╭──
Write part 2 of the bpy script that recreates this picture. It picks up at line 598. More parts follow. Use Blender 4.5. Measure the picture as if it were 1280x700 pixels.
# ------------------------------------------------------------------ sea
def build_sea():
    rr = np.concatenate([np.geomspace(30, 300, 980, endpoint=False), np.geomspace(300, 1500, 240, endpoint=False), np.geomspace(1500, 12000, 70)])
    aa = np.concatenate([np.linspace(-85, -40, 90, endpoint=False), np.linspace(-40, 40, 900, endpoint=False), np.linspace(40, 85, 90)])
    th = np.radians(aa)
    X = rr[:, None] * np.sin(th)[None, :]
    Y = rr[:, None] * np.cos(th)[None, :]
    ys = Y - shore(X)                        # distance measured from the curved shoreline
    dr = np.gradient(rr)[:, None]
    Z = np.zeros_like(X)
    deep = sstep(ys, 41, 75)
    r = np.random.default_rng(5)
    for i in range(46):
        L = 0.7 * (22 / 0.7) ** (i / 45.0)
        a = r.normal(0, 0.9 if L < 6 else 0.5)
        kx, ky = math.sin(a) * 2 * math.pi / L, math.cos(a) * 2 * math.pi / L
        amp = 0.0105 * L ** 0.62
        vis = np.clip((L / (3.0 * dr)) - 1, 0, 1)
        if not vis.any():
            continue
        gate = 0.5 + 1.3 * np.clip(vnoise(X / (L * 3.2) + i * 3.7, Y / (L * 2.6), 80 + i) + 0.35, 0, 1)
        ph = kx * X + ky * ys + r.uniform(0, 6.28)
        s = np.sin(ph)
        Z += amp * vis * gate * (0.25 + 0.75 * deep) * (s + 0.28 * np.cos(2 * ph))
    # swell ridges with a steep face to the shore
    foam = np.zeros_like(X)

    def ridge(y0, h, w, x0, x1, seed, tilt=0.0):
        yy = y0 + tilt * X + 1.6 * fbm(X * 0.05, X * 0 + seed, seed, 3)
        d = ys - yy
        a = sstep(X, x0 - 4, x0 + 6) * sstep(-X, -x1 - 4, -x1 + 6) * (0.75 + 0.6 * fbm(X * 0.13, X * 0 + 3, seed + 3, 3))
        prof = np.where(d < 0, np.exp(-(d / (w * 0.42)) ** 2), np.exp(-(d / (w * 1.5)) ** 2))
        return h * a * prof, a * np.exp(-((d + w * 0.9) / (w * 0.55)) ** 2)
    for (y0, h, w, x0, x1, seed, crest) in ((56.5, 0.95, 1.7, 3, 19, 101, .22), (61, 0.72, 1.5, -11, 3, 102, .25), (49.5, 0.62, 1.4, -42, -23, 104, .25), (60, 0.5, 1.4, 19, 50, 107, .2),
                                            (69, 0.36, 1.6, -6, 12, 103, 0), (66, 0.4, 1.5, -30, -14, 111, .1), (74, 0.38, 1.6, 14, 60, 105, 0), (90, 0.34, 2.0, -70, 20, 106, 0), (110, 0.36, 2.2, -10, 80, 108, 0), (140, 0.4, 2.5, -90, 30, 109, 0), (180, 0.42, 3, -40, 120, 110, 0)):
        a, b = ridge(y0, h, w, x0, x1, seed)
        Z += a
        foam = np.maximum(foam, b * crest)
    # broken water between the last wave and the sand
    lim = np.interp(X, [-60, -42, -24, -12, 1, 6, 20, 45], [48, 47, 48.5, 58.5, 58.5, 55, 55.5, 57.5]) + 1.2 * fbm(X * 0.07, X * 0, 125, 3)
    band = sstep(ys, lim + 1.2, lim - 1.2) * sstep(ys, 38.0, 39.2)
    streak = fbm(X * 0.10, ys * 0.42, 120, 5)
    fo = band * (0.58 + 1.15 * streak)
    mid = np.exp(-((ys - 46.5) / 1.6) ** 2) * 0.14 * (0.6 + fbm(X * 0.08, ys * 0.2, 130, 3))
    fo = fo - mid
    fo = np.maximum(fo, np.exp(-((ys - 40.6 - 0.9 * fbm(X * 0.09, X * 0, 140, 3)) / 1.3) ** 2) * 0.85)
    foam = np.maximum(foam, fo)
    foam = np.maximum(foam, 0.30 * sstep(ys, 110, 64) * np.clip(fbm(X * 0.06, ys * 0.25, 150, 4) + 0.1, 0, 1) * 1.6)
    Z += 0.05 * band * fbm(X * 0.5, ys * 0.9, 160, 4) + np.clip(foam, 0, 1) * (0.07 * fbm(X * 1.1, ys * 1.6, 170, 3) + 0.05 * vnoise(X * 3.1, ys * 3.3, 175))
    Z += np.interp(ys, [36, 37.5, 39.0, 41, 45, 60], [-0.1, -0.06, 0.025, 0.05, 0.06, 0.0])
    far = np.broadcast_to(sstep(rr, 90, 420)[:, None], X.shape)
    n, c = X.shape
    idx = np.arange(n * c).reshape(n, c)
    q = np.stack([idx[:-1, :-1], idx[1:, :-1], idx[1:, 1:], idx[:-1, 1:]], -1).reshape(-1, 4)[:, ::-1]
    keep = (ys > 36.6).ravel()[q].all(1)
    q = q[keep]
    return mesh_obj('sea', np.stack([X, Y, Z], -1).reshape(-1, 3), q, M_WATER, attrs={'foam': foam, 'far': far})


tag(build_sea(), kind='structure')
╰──
=== Problem ===
Using the data above, return each line exactly as written.

=== Output below ===
Write part 2 of the bpy script that recreates this picture. It picks up at line 598. More parts follow. Use Blender 4.5. Measure the picture as if it were 1280x700 pixels.
# ------------------------------------------------------------------ sea
def build_sea():
    rr = np.concatenate([np.geomspace(30, 300, 980, endpoint=False), np.geomspace(300, 1500, 240, endpoint=False), np.geomspace(1500, 12000, 70)])
    aa = np.concatenate([np.linspace(-85, -40, 90, endpoint=False), np.linspace(-40, 40, 900, endpoint=False), np.linspace(40, 85, 90)])
    th = np.radians(aa)
    X = rr[:, None] * np.sin(th)[None, :]
    Y = rr[:, None] * np.cos(th)[None, :]
    ys = Y - shore(X)                        # distance measured from the curved shoreline
    dr = np.gradient(rr)[:, None]
    Z = np.zeros_like(X)
    deep = sstep(ys, 41, 75)
    r = np.random.default_rng(5)
    for i in range(46):
        L = 0.7 * (22 / 0.7) ** (i / 45.0)
        a = r.normal(0, 0.9 if L < 6 else 0.5)
        kx, ky = math.sin(a) * 2 * math.pi / L, math.cos(a) * 2 * math.pi / L
        amp = 0.0105 * L ** 0.62
        vis = np.clip((L / (3.0 * dr)) - 1, 0, 1)
        if not vis.any():
            continue
        gate = 0.5 + 1.3 * np.clip(vnoise(X / (L * 3.2) + i * 3.7, Y / (L * 2.6), 80 + i) + 0.35, 0, 1)
        ph = kx * X + ky * ys + r.uniform(0, 6.28)
        s = np.sin(ph)
        Z += amp * vis * gate * (0.25 + 0.75 * deep) * (s + 0.28 * np.cos(2 * ph))
    # swell ridges with a steep face to the shore
    foam = np.zeros_like(X)

    def ridge(y0, h, w, x0, x1, seed, tilt=0.0):
        yy = y0 + tilt * X + 1.6 * fbm(X * 0.05, X * 0 + seed, seed, 3)
        d = ys - yy
        a = sstep(X, x0 - 4, x0 + 6) * sstep(-X, -x1 - 4, -x1 + 6) * (0.75 + 0.6 * fbm(X * 0.13, X * 0 + 3, seed + 3, 3))
        prof = np.where(d < 0, np.exp(-(d / (w * 0.42)) ** 2), np.exp(-(d / (w * 1.5)) ** 2))
        return h * a * prof, a * np.exp(-((d + w * 0.9) / (w * 0.55)) ** 2)
    for (y0, h, w, x0, x1, seed, crest) in ((56.5, 0.95, 1.7, 3, 19, 101, .22), (61, 0.72, 1.5, -11, 3, 102, .25), (49.5, 0.62, 1.4, -42, -23, 104, .25), (60, 0.5, 1.4, 19, 50, 107, .2),
                                            (69, 0.36, 1.6, -6, 12, 103, 0), (66, 0.4, 1.5, -30, -14, 111, .1), (74, 0.38, 1.6, 14, 60, 105, 0), (90, 0.34, 2.0, -70, 20, 106, 0), (110, 0.36, 2.2, -10, 80, 108, 0), (140, 0.4, 2.5, -90, 30, 109, 0), (180, 0.42, 3, -40, 120, 110, 0)):
        a, b = ridge(y0, h, w, x0, x1, seed)
        Z += a
        foam = np.maximum(foam, b * crest)
    # broken water between the last wave and the sand
    lim = np.interp(X, [-60, -42, -24, -12, 1, 6, 20, 45], [48, 47, 48.5, 58.5, 58.5, 55, 55.5, 57.5]) + 1.2 * fbm(X * 0.07, X * 0, 125, 3)
    band = sstep(ys, lim + 1.2, lim - 1.2) * sstep(ys, 38.0, 39.2)
    streak = fbm(X * 0.10, ys * 0.42, 120, 5)
    fo = band * (0.58 + 1.15 * streak)
    mid = np.exp(-((ys - 46.5) / 1.6) ** 2) * 0.14 * (0.6 + fbm(X * 0.08, ys * 0.2, 130, 3))
    fo = fo - mid
    fo = np.maximum(fo, np.exp(-((ys - 40.6 - 0.9 * fbm(X * 0.09, X * 0, 140, 3)) / 1.3) ** 2) * 0.85)
    foam = np.maximum(foam, fo)
    foam = np.maximum(foam, 0.30 * sstep(ys, 110, 64) * np.clip(fbm(X * 0.06, ys * 0.25, 150, 4) + 0.1, 0, 1) * 1.6)
    Z += 0.05 * band * fbm(X * 0.5, ys * 0.9, 160, 4) + np.clip(foam, 0, 1) * (0.07 * fbm(X * 1.1, ys * 1.6, 170, 3) + 0.05 * vnoise(X * 3.1, ys * 3.3, 175))
    Z += np.interp(ys, [36, 37.5, 39.0, 41, 45, 60], [-0.1, -0.06, 0.025, 0.05, 0.06, 0.0])
    far = np.broadcast_to(sstep(rr, 90, 420)[:, None], X.shape)
    n, c = X.shape
    idx = np.arange(n * c).reshape(n, c)
    q = np.stack([idx[:-1, :-1], idx[1:, :-1], idx[1:, 1:], idx[:-1, 1:]], -1).reshape(-1, 4)[:, ::-1]
    keep = (ys > 36.6).ravel()[q].all(1)
    q = q[keep]
    return mesh_obj('sea', np.stack([X, Y, Z], -1).reshape(-1, 3), q, M_WATER, attrs={'foam': foam, 'far': far})


tag(build_sea(), kind='structure')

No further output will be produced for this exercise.